To be sure, credit cards companies engage in problematic behavior—extracting billions in often excessive fees and interests payments for consumers worldwide. Visa doesn't issue its own cards, lend money or charge fees, but its brand is central to a system with a lot of abusive practices. On the other hand, the global reach and sophistication of multinational financial services firms like Visa means that they bring enormous resources to the effort to knit more of the world's population into the formal economy and its banking systems—a key to reducing poverty. 

Visa has made some important moves in this regard.  

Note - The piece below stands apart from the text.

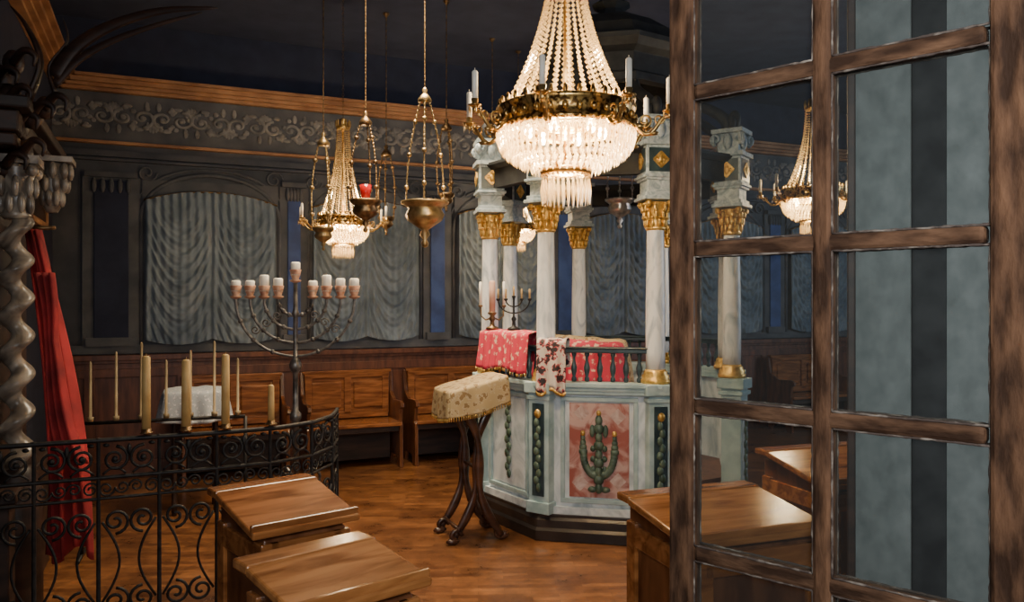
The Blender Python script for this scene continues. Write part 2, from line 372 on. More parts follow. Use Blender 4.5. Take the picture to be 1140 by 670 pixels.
for c,(xa,xb) in enumerate(((.024,W/2-.018),(W/2+.018,W-.019))):
    for i in range(6):
        za=zz[i]-.016; zb=zz[i+1]+.016
        for yy in(-.013,.013):
            for seg in(((xa,za),(xb,za)),((xa,zb),(xb,zb)),((xa,za),(xa,zb)),((xb,za),(xb,zb))):
                n=30; pts=[(seg[0][0]+(seg[1][0]-seg[0][0])*t/n+random.uniform(-.0005,.0005),yy,seg[0][1]+(seg[1][1]-seg[0][1])*t/n+random.uniform(-.0005,.0005)) for t in range(n+1)]
                b.tube(pts,[.0022+random.uniform(-.0007,.0009) for _ in pts],5)
b.obj('putty_line','putty',door)
MB().box((W/2,.0,1.66),(W-.04,.003,1.72)).obj('glass_panes','glass',door)

# ================================================================ CHANDELIER
def chandelier(loc,label,sc_=1,arms=8,R=.34,RA=.52,H=.95,rz=0,nl=26,energy=30):
    r=root('chandelier',label,'chandelier',loc,rz,scale=sc_,group='crystal chandeliers')
    b=MB(); b.lathe([(R-.03,-.065),(R,-.07),(R+.012,-.055),(R,-.045),(R-.005,0),(R+.012,.03),(R+.018,.045),(R,.055),(R-.03,.05),(R-.035,-.01),(R-.03,-.065)],n=48)
    n=32
    for i in range(n):
        a=2*pi*i/n; b.ell((R*math.cos(a),R*math.sin(a),.065),(.012,.012,.028),6,4)
        b.ell(((R+.01)*math.cos(a),(R+.01)*math.sin(a),-.012),(.016,.016,.022),6,4)
    b.obj('brass_ring','bandbrass',r)
    b=MB().lathe([(.001,H+.1),(.05,H+.08),(.03,H+.03),(.075,H),(.085,H-.02),(.075,H-.035),(.001,H-.03)],n=20)
    for i in range(10):
        a=2*pi*i/10; b.ell((.08*math.cos(a),.08*math.sin(a),H+.03),(.014,.014,.045),6,4)
    b.tube([(0,0,H),(0,0,-.25)],.012)
    b.obj('crown','brass',r)
    def Rz(t): return .075+(R-.03-.075)*(1-t)**2.1
    b=MB(); nb=int(H/.028*1.05)
    for i in range(nl):
        a=2*pi*i/nl
        for j in range(nb):
            t=j/(nb-1); q=Rz(t); z=.05+(H-.08)*t; w=.0135-.005*t
            b.octa((q*math.cos(a),q*math.sin(a),z),w,w*1.15)
    b.obj('crystal_bead_strings','crystal',r,stuff=True)
    b=MB()
    rows=8
    for j in range(rows):
        t=j/(rows-1); q=R+.008-(R-.165)*t**2.4; z=-.075-.165*t; n=int(2*pi*q/.034)
        for i in range(n):
            a=2*pi*(i+.5*(j%2))/n
            b.octa((q*math.cos(a),q*math.sin(a),z-.02),.012,.028,.010)
            b.octa((q*math.cos(a),q*math.sin(a),z+.014),.008,.008)
    b.obj('crystal_basket','crystalb',r,stuff=True)
    b=MB().lathe([(.10,-.285),(.128,-.285),(.134,-.272),(.128,-.258),(.10,-.258),(.10,-.285)],n=32)
    for i in range(6):
        a=2*pi*i/6; b.tube([(.125*math.cos(a),.125*math.sin(a),-.26),(.19*math.cos(a),.19*math.sin(a),-.225)],.005,5)
    b.obj('lower_brass_ring','brass',r)
    b=MB()
    for q,n,l in((.122,30,.145),(.085,20,.15)):
        for i in range(n):
            a=2*pi*i/n; x,y=q*math.cos(a),q*math.sin(a)
            b.octa((x,y,-.295),.009,.009); b.octa((x,y,-.302-l/2),.0088,l/2,l*.05)
    b.obj('crystal_fringe','crystalb',r,stuff=True)
    am=MB(); pts=[]
    for t in range(17):
        s=t/16; x=R+(RA-R)*s; z=-.03-.07*math.sin(pi*min(1,s*1.25))+.05*s*s*.6-.02*s
        pts.append((x,0,z))
    am.tube(pts,[.012-.003*i/16 for i in range(17)],6)
    am.tube([(x,0,z) for x,z in spiral(R+.06,-.035,.035,.008,-pi/2,1.4,18)],.006,5)
    am.tube([(x,0,z) for x,z in spiral(RA-.05,-.03,.03,.006,pi*.2,-1.3,18)],.005,5)
    ex,ez=pts[-1][0],pts[-1][2]
    am.ell((R+.03,0,-.06),(.03,.012,.014),6,4); am.ell((R+.1,0,-.10),(.03,.012,.012),6,4)
    am.lathe([(.004,ez-.01),(.014,ez),(.006,ez+.01),(.02,ez+.018),(.034,ez+.024),(.034,ez+.028),(.014,ez+.03),(.018,ez+.055),(.012,ez+.06)],(ex,0,0),14)
    am=am.obj('arm','brass',r)
    cd=MB().lathe([(.0145,ez+.05),(.0145,ez+.185),(.009,ez+.192),(.001,ez+.195)],(ex,0,0),12).tube([(ex,0,ez+.19),(ex,0,ez+.205)],.0015,5).obj('candle','candle',am)
    pend=MB()
    for q in range(5):
        A=2*pi*q/5; pend.octa((ex+.03*math.cos(A),.03*math.sin(A),ez-.0),.006,.024,.008)
    pend=pend.obj('crystal_drop','crystal',am,stuff=True)
    for i in range(arms):
        a=2*pi*(i+.5)/arms
        if i==0: am.rotation_euler=(0,0,a)
        else:
            x=am.copy(); COL.objects.link(x); x.rotation_euler=(0,0,a)
            for c in(cd,pend):
                y=c.copy(); COL.objects.link(y); y.parent=x
    bu=None
    for i in range(6):
        a=2*pi*i/6
        if bu is None: bu=MB().ell((0,0,0),(.024,.024,.036),10,8).obj('light_bulb','bulb',r,loc=(.19*math.cos(a),.19*math.sin(a),-.07))
        else:
            x=bu.copy(); COL.objects.link(x); x.location=(.19*math.cos(a),.19*math.sin(a),-.07)
    MB().tube([(.16*math.cos(2*pi*i/24),.16*math.sin(2*pi*i/24),-.04) for i in range(24)],.008,6,closed=True).tube([(-.19,0,-.04),(.19,0,-.04)],.006).tube([(0,-.19,-.04),(0,.19,-.04)],.006).obj('bulb_holder','brass',r)
    ch=MB(); z=H+.10; k=0; top_z=(CE-loc[2])/sc_
    while z<top_z-.03:
        ax=Matrix.Rotation(pi/2*(k%2),4,'Z')
        ch.tube([(.011*math.cos(2*pi*i/8),0,z+.018+.02*math.sin(2*pi*i/8)) for i in range(8)],.0028,4,ax,closed=True); z+=.032;k+=1
    ch.lathe([(.001,top_z-.05),(.05,top_z-.02),(.055,top_z)],n=14)
    ch.obj('chain','dkbrass',r)
    for zz,e,rd in((-.12,.66,.07),(.18,.34,.06)):
        li=bpy.data.lights.new('chandelier_light','POINT'); li.energy=energy*e; li.color=(1,.76,.45); li.shadow_soft_size=rd
        lo=bpy.data.objects.new('chandelier_light',li); COL.objects.link(lo); lo.parent=r; lo.location=(0,0,zz)
    return r
chandelier(PX(630,132,4.07),"large brass crystal chandelier with white candles over the prayer hall",1,8,energy=175,rz=.12)
chandelier(PX(382,246,6.8),"smaller brass crystal chandelier hanging before the curtained wall",.72,8,R=.29,H=1.12,energy=74,rz=.3,nl=20)
chandelier(PX(905,216,6.6),"brass crystal chandelier seen through the glazed door",.80,8,R=.30,H=.9,energy=74,rz=.1,nl=20)
chandelier(PX(577,252,8.3),"small brass crystal chandelier behind the canopied platform",.60,8,R=.28,H=.8,energy=38,rz=.2,nl=16)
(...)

In 2015, Visa joined the long list of governments, government agencies, financial institutions, NGOs and nonprofits in the World Bank’s Universal Financial Access (UFA) initiative. UFA is a global campaign with the goal of giving 1 billion people worldwide access to a financial transaction account by 2020. As of the end of June 2017, the initiative is projected to reach around 680 million new account holders toward its 1 billion goal by 2020. Visa’s UFA commitment involves providing payment accounts to an additional 500 million unbanked people around the world.  

In the past, Visa has also supported outfits like the Better Than Cash Alliance, Center for Financial Services Innovation, and the Alliance for Financial Inclusion. It’s also worth mentioning that it has partnered with WWB in the past, as well. That previous support was a bit different from Visa’s current commitment, in that it rolled out micro-insurance programs in Egypt, developed BETA savings accounts in Nigeria, and provided access and security for formal financial services.

So the Visa Foundation’s inaugural commitment isn’t earth shattering. But Stephen Kehoe, Visa’s senior vice president for global financial inclusion, touched on something that demands a bigger spotlight than it often receives—the multiplier effect. The concept is simple: When society invests in women, women, in turn, invest in their children, their communities, their businesses and their educations. All of which benefit society and economies at large.

The same concept holds for financial inclusion. While this may not be the sexiest area of global development philanthropy, it has huge multiplier effects. And lately, some serious progress is being made here.